I did find some good news, though. 40% of the 22 million barrels of oil the U. S. consumes daily is produced in the United States. This is higher than I would have supposed and is slightly more than twice the 19% we import from the Persian Gulf.
The bad news is that there is no way to tell where the fuel you pump into your car came from based on where it is being sold or under which brand. Not only that, it is impossible to buy fuel that has not been touched by the two biggest companies, Exxon and Mobil as is being proposed by a widely circulated email titled, “An Idea to Consider.”
This lack of knowing where our oil comes from and which companies have touched it with their infrastructure is based on the nature of the product.

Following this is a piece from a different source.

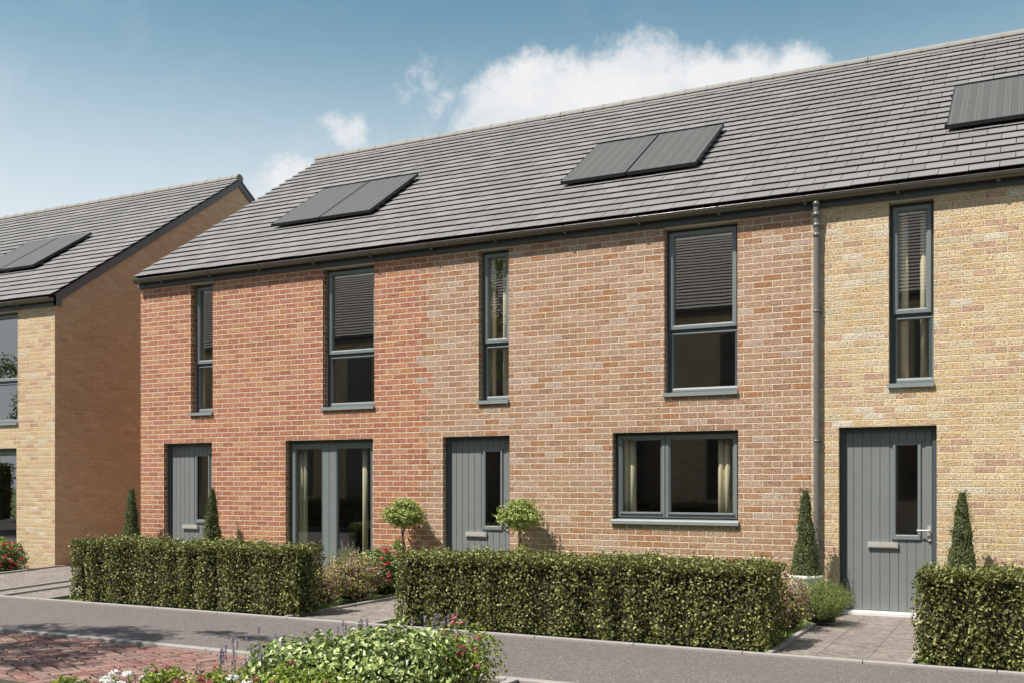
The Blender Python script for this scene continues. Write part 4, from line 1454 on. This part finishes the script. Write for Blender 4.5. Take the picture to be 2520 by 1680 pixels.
G1 = 'small_flowering_plant'
small_flowering((-3.36, 5.90), .24, .53, 1500, 18, 'upright plant with dark red flower heads at the right end of the bed', G1, 'flowering plant', P_MAR, .022)
small_flowering((-3.97, 4.88), .24, .37, 1500, 6, 'lime leaved plant with dark red flowers in front of the pale green bush', G1, 'flowering plant', P_MAR, .026)
small_flowering((-3.62, 4.82), .22, .35, 1200, 3, 'lime leaved plant with few red flowers at the bottom edge below the bush', G1, 'flowering plant', P_MAR, .026)
small_flowering((-4.55, 4.90), .20, .29, 1100, 8, 'red flowered plant between the white flowers and the lavender', G1, 'flowering plant', P_MAR, .022)
small_flowering((-4.74, 4.86), .17, .275, 1300, 5, 'yellow-green leafy plant left of the red flowers at the bottom edge', G1, 'flowering plant', P_MAR, .02, L_MIX, .026)
small_flowering((-5.02, 4.88), .16, .285, 900, 2, 'green leafy plant right of the white flower heads at the bottom', G1, 'flowering plant', P_MAR, .018)
small_flowering((-6.02, 4.92), .09, .12, 300, 1, 'low lime leafed plant at the bottom left of the photo', G1, 'flowering plant', P_MAR, .012)
small_flowering((-5.80, 4.88), .10, .13, 260, 1, 'thin-leaved green plant left of the white flower heads', G1, 'flowering plant', P_MAR, .012, L_FEATH, .03)

def white_heads(pts, lab):
    t_ = thing('white_flower', lab, 'white flower', pts[0], None)
    fl = flowers(pts, .038, 0, .018, 0, 110)
    for b_ in fl:
        b_.obj('flower_head', P_WHITE, t_)
    mb = MB()
    for q in pts:
        mb.tube([(q[0], q[1], 0), (q[0] + .01, q[1], q[2] * .6), tuple(q)], .004, 6)
        b = np.array(q) * np.array((1, 1, .6))
        mb.leaves(b + rng.normal(0, .04, (24, 3)) * np.array((1, 1, .6)), rng.normal(0, 1, (24, 3)), .035, .02, .4)
    mb.obj('foliage', L_BRIGHT, t_)

def at_px(px, py, Y):   # bottom-edge flower heads measured once, kept as world coordinates below
    return None
white_heads([(-5.50, 4.9, .185), (-5.37, 4.9, .19), (-5.59, 4.9, .135)], 'pair of round white flower heads at the bottom left, the tallest ones')
white_heads([(-5.42, 4.78, .15), (-5.33, 4.80, .14)], 'low white flower heads in front of the tallest pair')
white_heads([(-5.22, 4.9, .172)], 'small white flower head standing alone between green plants')
white_heads([(-4.39, 4.82, .262), (-4.25, 4.80, .25)], 'white flower cluster at the left foot of the pale green bush')

def lavender(stems, lab, group='lavender plants in the foreground bed'):
    t_ = thing('lavender', lab, 'lavender', (stems[0][0], stems[0][1], 0), group)
    fl, st = MB(), MB()
    for x, y, h in stems:
        lx, ly = random.uniform(-.05, .05), random.uniform(-.04, .04)
        st.tube([(x - lx, y - ly, 0), (x - lx * .3, y - ly * .3, h * .55), (x, y, h)], [.0022, .0018, .0014], 5, cap=False)
        nb = random.choice((4, 5, 6))
        for j in range(nb):
            zz = h - .008 - j * .013 - (.016 if j > 3 else 0)
            m_ = 14
            a = rng.random(m_) * 2 * np.pi
            rr = .0085 * (.7 + .3 * math.sin(j + 1))
            q = np.stack([x + rr * np.cos(a), y + rr * np.sin(a), zz + rng.normal(0, .003, m_)], 1)
            fl.leaves(q, np.stack([np.cos(a), np.sin(a), np.full(m_, .4)], 1), .011, .007, .4)
        q = np.array([(x - lx * (1 - k / 8), y - ly * (1 - k / 8), h * k / 14) for k in range(8)])
        st.leaves(np.repeat(q, 3, 0) + rng.normal(0, .008, (24, 3)), rng.normal(0, 1, (24, 3)), .035, .005, .4)
    fl.obj('flowers', P_LAV, t_)
    st.obj('stems', L_STEM, t_)

stA = [(-4.62 + random.uniform(-.25, .32), 5.12 + random.uniform(-.12, .25), random.uniform(.27, .47)) for k in range(30)] + [(-4.60, 5.3, .515), (-4.78, 5.25, .45), (-4.5, 5.35, .48)]
lavender(stA, 'tall lavender plant in front of the red paving')
stB = [(-4.30 + random.uniform(-.3, .32), 6.12 + random.uniform(-.15, .15), random.uniform(.40, .50)) for k in range(16)]
lavender(stB, 'lavender plant behind the left part of the pale green bush')
stC = [(-3.82 + random.uniform(-.2, .3), 6.25 + random.uniform(-.12, .12), random.uniform(.44, .555)) for k in range(16)]
lavender(stC, 'lavender plant behind the top of the pale green bush')

# ---------------------------------------------------------------- street tree out of frame on the left (its shade falls on the pavement)
t_ = thing('street_tree', 'young street tree standing left of the view, shading the pavement', 'tree', (-10.6, 3.0, 0))
mb = MB()
mb.tube([(-10.6, 3.0, -.05), (-10.58, 3.02, 1.5), (-10.5, 3.1, 3.2), (-10.3, 3.3, 5.0), (-10.1, 3.5, 6.4)], [.10, .08, .07, .045, .015], 10)
br = []
for k in range(26):
    z = 3.0 + k * .13
    a = k * 2.4
    ln = 1.5 * (1 - abs(k - 10) / 22)
    p1 = Vector((-10.45 + ln * math.cos(a), 3.15 + ln * math.sin(a), z + .8))
    mb.tube([(-10.48, 3.1, z), (-10.46 + .5 * ln * math.cos(a), 3.13 + .5 * ln * math.sin(a), z + .5), p1], [.03, .018, .006], 6)
    br.append(p1)
mb.obj('trunk', BARK, t_)
mb = MB()
for p1 in br:
    blob(mb, tuple(p1), (.36, .36, .22), 260, .085, .055, 0, spread=.8, shell=.9)
# a long low limb that reaches over the paving
for q in ((-9.35, 4.65, 4.8), (-9.0, 4.95, 5.2), (-9.6, 4.2, 4.5), (-8.55, 4.75, 5.4)):
    blob(mb, q, (.34, .14, .12), 170, .085, .055, 0, spread=.8, shell=.9)
mb.obj('crown', L_TREE, t_)

t_ = thing('street_tree', 'leafy street tree seen mirrored in the far left house window', 'tree', (-30, 1.5, 0))
MB().tube([(-30, 1.5, -.1), (-29.9, 1.5, 2.), (-30, 1.5, 5.)], [.14, .11, .05], 10).obj('trunk', BARK, t_)
mb = MB()
for k in range(16):
    blob(mb, (-30 + random.uniform(-1.2, 1.2), 1.5 + random.uniform(-1.2, 1.2), random.uniform(2.4, 5.6)), (.7, .7, .5), 420, .12, .08, 0, spread=.8, shell=.8)
mb.obj('crown', L_TREE, t_)
# ---------------------------------------------------------------- houses across the street (behind the camera, mirrored in the glass)
OY = -5.0
def opposite(xa, xb, pal_x, lab):
    h = thing('opposite_house', lab, 'house', ((xa + xb) / 2, OY - 4.5, 0), 'houses across the street')
    mb = MB()
    mb.box(xa, xb, OY - 9.0, OY, -.2, 6.6)
    bm_ = BRICK if pal_x is None else pal_x
    mb.obj('wall', bm_, h)
    L = math.hypot(4.7, 3.3)
    mb = MB()
    n = 24
    for k in range(n):
        a, b = k / n, (k + 1) / n
        y0_, z0_, y1_, z1_ = OY + .15 - 4.65 * a, 6.55 + 3.25 * a, OY + .15 - 4.65 * b, 6.55 + 3.25 * b
        mb.quad((xb, y0_, z0_ + .045), (xa, y0_, z0_ + .045), (xa, y1_, z1_ + .01), (xb, y1_, z1_ + .01), 0)
        mb.quad((xb, y0_, z0_), (xa, y0_, z0_), (xa, y0_, z0_ + .045), (xb, y0_, z0_ + .045), 1)
    mb.quad((xa, OY - 9.15, 6.55), (xb, OY - 9.15, 6.55), (xb, OY - 4.5, 9.8), (xa, OY - 4.5, 9.8), 0)
    for x in (xa, xb):
        mb.add([(x, OY, 6.5), (x, OY - 9, 6.5), (x, OY - 4.5, 9.75)], [(0, 1, 2)], 1)
    mb.obj('roof', [OTILE, TILE_EDGE], h)
    mb = MB()
    mb.box(xa, xb, OY + .03, OY + .06, 6.35, 6.55)
    mb.tube([(xa, OY + .12, 6.52), (xb, OY + .12, 6.52)], .055, 8)
    mb.obj('fascia', FASCIA, h)
    for (wa, wb, za, zb) in ((.7, 1.7, 3.9, 6.1), (3.4, 4.4, 3.9, 6.1), (3.0, 4.5, 1.0, 2.9), (.7, 1.7, .0, 2.8)):
        f = MB().box(xa + wa, xa + wb, OY + .002, OY + .03, za, zb)
        fo = f.obj('window', FRAME_D, h)
        g_ = MB()
        xm = (wa + wb) / 2
        for a, b in ((wa + .08, xm - .04), (xm + .04, wb - .08)):
            g_.quad((xa + b, OY + .033, za + .08), (xa + a, OY + .033, za + .08), (xa + a, OY + .033, zb - .08), (xa + b, OY + .033, zb - .08))
        g_.obj('pane', OGLASS, fo)
    return h

OBY = brick('facing_brick_across_street', 5., True)
ol = ['far left', 'second from the left', 'third from the left', 'fourth from the left', 'in the middle of the row', 'fourth from the right', 'third from the right', 'second from the right', 'far right']
for k in range(9):
    xa = -38.0 + k * 5.3
    opposite(xa, xa + 5.298, OBY, 'house across the street mirrored in the windows, ' + ol[k])
MB().box(-39, 12, OY, -3.0, -.3, -.03).obj('far_pavement', ASPH, kind='structure')
hedge(-24.0, -4.0, -4.4, -3.9, .9, 'long hedge across the street mirrored in the ground floor glass', 9000, .10, 1.)

hedge(-60.0, -38.5, -3.9, -2.9, 2.3, 'tall far hedge mirrored in the far left house windows', 9000, .16, 2.)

Crude oil is pulled from the field and transported to refineries. Most of this is done via the 160,000 miles of pipeline in the U.S. You can no more keep the oil from one field from blending with all the other oil flowing down these pipelines than you can keep water from one river away from all other waters once it reaches the sea.
Further, it is unlikely that ANY retailer in the United States sells exclusively U.S. oil simply because of the placement of the oil fields and refineries in relationship to the consumers. In other words, it is unlikely that there are any oil refineries located where the demand is lower than the national average and since the U.S. imports 60% of it’s crude, this is surely being mixed with domestic crude for refining and distribution.

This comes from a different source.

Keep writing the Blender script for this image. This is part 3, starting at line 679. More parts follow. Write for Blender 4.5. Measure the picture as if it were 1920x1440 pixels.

Back to the area in question: Two of the country’s 149 refineries are in Colorado and 5 of them are in Wyoming. Unfortunately, the producing wells in these two states produce only a fraction of what is being used. I arrived at this conclusion by taking the Colorado population of 4,301,261 plus the population of Wyoming (493,782) and multiplied it by the average U.S. oil consumption of 25 barrels per person per year to come up with a combined annual demand of 119,876,075 barrels per year for both states. Then I took the 17.3 million barrels of oil produced in Colorado in 2000 and added it to the 2002 number for Wyoming, which was 51.5 million barrels of oil to get a supply of 68,800,000. 119.8 million barrels of demand per year minus 68.8 million in supply leaves the refineries looking for another 51 million barrels of oil.

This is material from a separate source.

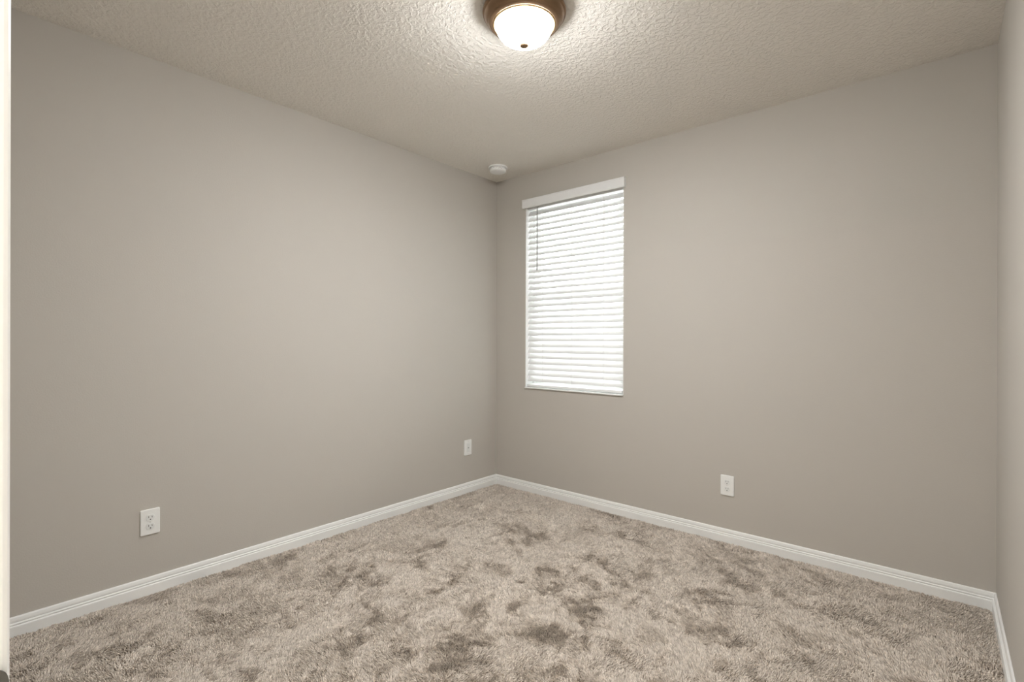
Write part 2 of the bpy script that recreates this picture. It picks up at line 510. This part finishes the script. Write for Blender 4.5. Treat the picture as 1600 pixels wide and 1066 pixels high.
# ------------------------------------------------------------------ wall plates
def rounded_plate(bm, w, h, t, r=0.005, n=5, lip=0.003):
    """cover plate in local xz, back at y=0, front towards -y, with a sloped edge"""
    def ring(w_, h_, r_, y):
        pts = []
        for (sx, sz, a0) in ((1, 1, 0), (-1, 1, PI / 2), (-1, -1, PI), (1, -1, 3 * PI / 2)):
            for k in range(n + 1):
                a = a0 + k * PI / 2 / n
                pts.append(bm.verts.new((sx * (w_ / 2 - r_) + r_ * math.cos(a), y, sz * (h_ / 2 - r_) + r_ * math.sin(a))))
        return pts
    R = [ring(w, h, r, 0), ring(w, h, r, -t * .45), ring(w - lip * .5, h - lip * .5, r, -t * .85), ring(w - lip * 2, h - lip * 2, r, -t)]
    for a, b_ in zip(R[:-1], R[1:]):
        for k in range(len(a)):
            bm.faces.new((a[k], a[(k + 1) % len(a)], b_[(k + 1) % len(a)], b_[k]))
    bm.faces.new(R[0][::-1]); bm.faces.new(R[-1])

def disc(bm, x, z, r, y0, y1, n=20, flat=None):
    poly = []
    for k in range(n):
        a = 2 * PI * k / n
        px, pz = r * math.cos(a), r * math.sin(a)
        if flat:
            pz = max(-flat, min(flat, pz))
        poly.append((x + px, z + pz))
    add_prism(bm, poly, lambda p: (p[0], y0, p[1]), lambda p: (p[0], y1, p[1]))

def outlet(label, loc, rz):
    t = thing('power_outlet', label, 'outlet', loc, (0, 0, rz), 'duplex power outlets low on the walls')
    bm = BM(); rounded_plate(bm, 0.0745, 0.1155, 0.0062)
    obj('cover_plate', bm, M_plate, t)
    for zc in (0.0195, -0.0195):
        bm = BM(); disc(bm, 0, zc, 0.0172, -0.004, -0.0078, 28, flat=0.0143)
        rc = obj('receptacle', bm, M_insert, t, bevel=0.0008)
        for sx, hh in ((-0.0064, 0.0042), (0.0064, 0.0035)):
            bm = BM(); add_box(bm, sx - .0011, sx + .0011, -0.0080, -0.0070, zc + .0036 - hh, zc + .0036 + hh)
            obj('slot', bm, M_dark, rc)
        bm = BM(); disc(bm, 0, zc - 0.0075, 0.0027, -0.0070, -0.0080, 14)
        obj('ground_hole', bm, M_dark, rc)
    bm = BM(); disc(bm, 0, 0, 0.0032, -0.005, -0.0072, 16)
    obj('screw', bm, M_screw, t)
    return t
outlet('white duplex power outlet on the left wall nearest the doorway, dark slots', (0.0005, -2.3290, 0.333), PI / 2)
outlet('white duplex power outlet on the back wall right of the window', (1.7995, -0.0005, 0.333), 0)

j = thing('cable_jack', 'small white cable jack plate on the left wall close to the room corner', 'wall plate', (0.0005, -0.3210, 0.348), (0, 0, PI / 2))
bm = BM(); rounded_plate(bm, 0.0740, 0.1155, 0.0062)
obj('cover_plate', bm, M_plate, j)
bm = BM(); add_box(bm, -0.0165, 0.0165, -0.0075, -0.004, -0.0335, 0.0335)
ins = obj('jack_insert', bm, M_insert, j, bevel=0.0008)
bm = BM(); disc(bm, 0, 0, 0.0048, -0.007, -0.0125, 18)
obj('coaxial_socket', bm, M_socket, ins)
for zc in (0.0485, -0.0485):
    bm = BM(); disc(bm, 0, zc, 0.0028, -0.005, -0.0070, 14)
    obj('screw', bm, M_screw, j)

# ------------------------------------------------------------------ ceiling light
LX, LY = 1.5025, -1.4863
lamp = thing('ceiling_light', 'round bronze flush ceiling light with lit white glass dome', 'ceiling light', (LX, LY, H))
bm = BM()
add_lathe(bm, [(0.0, 0.0), (0.150, 0.0), (0.1560, -0.003), (0.1600, -0.009), (0.1615, -0.016), (0.1605, -0.021), (0.1580, -0.0235),
               (0.1550, -0.0245), (0.1540, -0.0270), (0.1515, -0.0330), (0.1475, -0.0400), (0.1430, -0.0455), (0.1395, -0.0485),
               (0.1380, -0.0505), (0.1365, -0.0540), (0.1330, -0.0580), (0.1290, -0.0590), (0.1270, -0.0605), (0.1225, -0.0612), (0.1180, -0.0605), (0.1140, -0.0590), (0.1130, -0.050), (0.1130, -0.040), (0.0, -0.040)], 96)
pan = obj('bronze_pan', bm, M_bronze, lamp, smooth=True)
pan['label'] = 'stepped bronze pan'
bm = BM()
R0, r0 = 0.1170, 0.0034
bead = [(R0 + r0 * math.cos(a), -0.0610 + r0 * math.sin(a)) for a in np.linspace(0, 2 * PI, 13)]
add_lathe(bm, bead, 96)
bmesh.ops.remove_doubles(bm, verts=bm.verts[:], dist=1e-6)
obj('gilded_bead', bm, M_gold, pan, smooth=True)
dome = [(0.1090, -0.042), (0.1105, -0.056)]
for a in np.linspace(0.06, PI / 2, 24):
    dome.append((0.1105 * math.cos(a) ** 0.85 if math.cos(a) > 1e-6 else 0.0, -0.058 - 0.073 * math.sin(a)))
bm = BM(); add_lathe(bm, dome, 96)
gd = obj('glass_dome', bm, M_opal, lamp, smooth=True)
gd['label'] = 'glowing white glass dome'
bm = BM()
add_lathe(bm, [(0.0, -0.1300), (0.0080, -0.1305), (0.0085, -0.1335), (0.0165, -0.1345), (0.0180, -0.1370), (0.0175, -0.1402), (0.0145, -0.1435), (0.0095, -0.1458), (0.0045, -0.1470), (0.0, -0.1473)], 32)
fn = obj('finial', bm, M_bronze, lamp, smooth=True)
fn['label'] = 'small bronze finial'

# ------------------------------------------------------------------ smoke detector
det = thing('smoke_detector', 'round white smoke detector on the ceiling in the room corner', 'smoke detector', (0.2450, -0.2560, H))
bm = BM()
add_lathe(bm, [(0.0, 0.0), (0.0690, 0.0), (0.0700, -0.0020), (0.0700, -0.0090), (0.0685, -0.0115), (0.0640, -0.0125), (0.0, -0.0125)], 64)
obj('mounting_base', bm, M_detect, det, smooth=False)
bm = BM()
add_lathe(bm, [(0.0, -0.0125), (0.0570, -0.0125), (0.0570, -0.0165), (0.0605, -0.0170), (0.0605, -0.0300), (0.0585, -0.0345), (0.0540, -0.0375), (0.0480, -0.0390), (0.0, -0.0395)], 64)
body = obj('detector_body', bm, M_detect, det, smooth=False)
for k in range(16):
    a0 = 2 * PI * (k + 0.12) / 16; a1 = 2 * PI * (k + 0.88) / 16
    pl = [(0.0611 * math.cos(a), 0.0611 * math.sin(a)) for a in np.linspace(a0, a1, 5)] + [(0.0600 * math.cos(a), 0.0600 * math.sin(a)) for a in np.linspace(a1, a0, 5)]
    bm = BM()
    add_prism(bm, pl, lambda p: (p[0], p[1], -0.0205), lambda p: (p[0], p[1], -0.0188))
    obj('vent_slot', bm, M_grey, body)
ca = math.atan2(-2.7227, 2.4823)        # side turned towards the doorway
for da in (0.10, 0.42):
    a = ca + da
    bm = BM()
    add_cyl(bm, (0.0600 * math.cos(a), 0.0600 * math.sin(a), -0.0262), (0.0612 * math.cos(a), 0.0612 * math.sin(a), -0.0262), 0.0024, 12)
    obj('indicator', bm, M_grey, body)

Still clinging to that small shred of hope, I wondered if all the oil the 7 Wyoming and Colorado refineries import might come only from fields in Texas. So, I took the population of Texas (20,851,820) times 25 barrels per year and got 521,295,500 barrels of demand per year. Then I took the Texas oil production of 1,073,000 barrels a day and multiplied it by 365 days to get a supply of 391,645,000 barrels per year. And, alas, the supply falls short of demand by 129,650,500 barrels.
Oh well, nice try. Now if Americans were to reduce their consumption by 60%, they might not need to import ANY oil! “Yeah, right!” I hear you saying, “What a pipe dream THAT is!”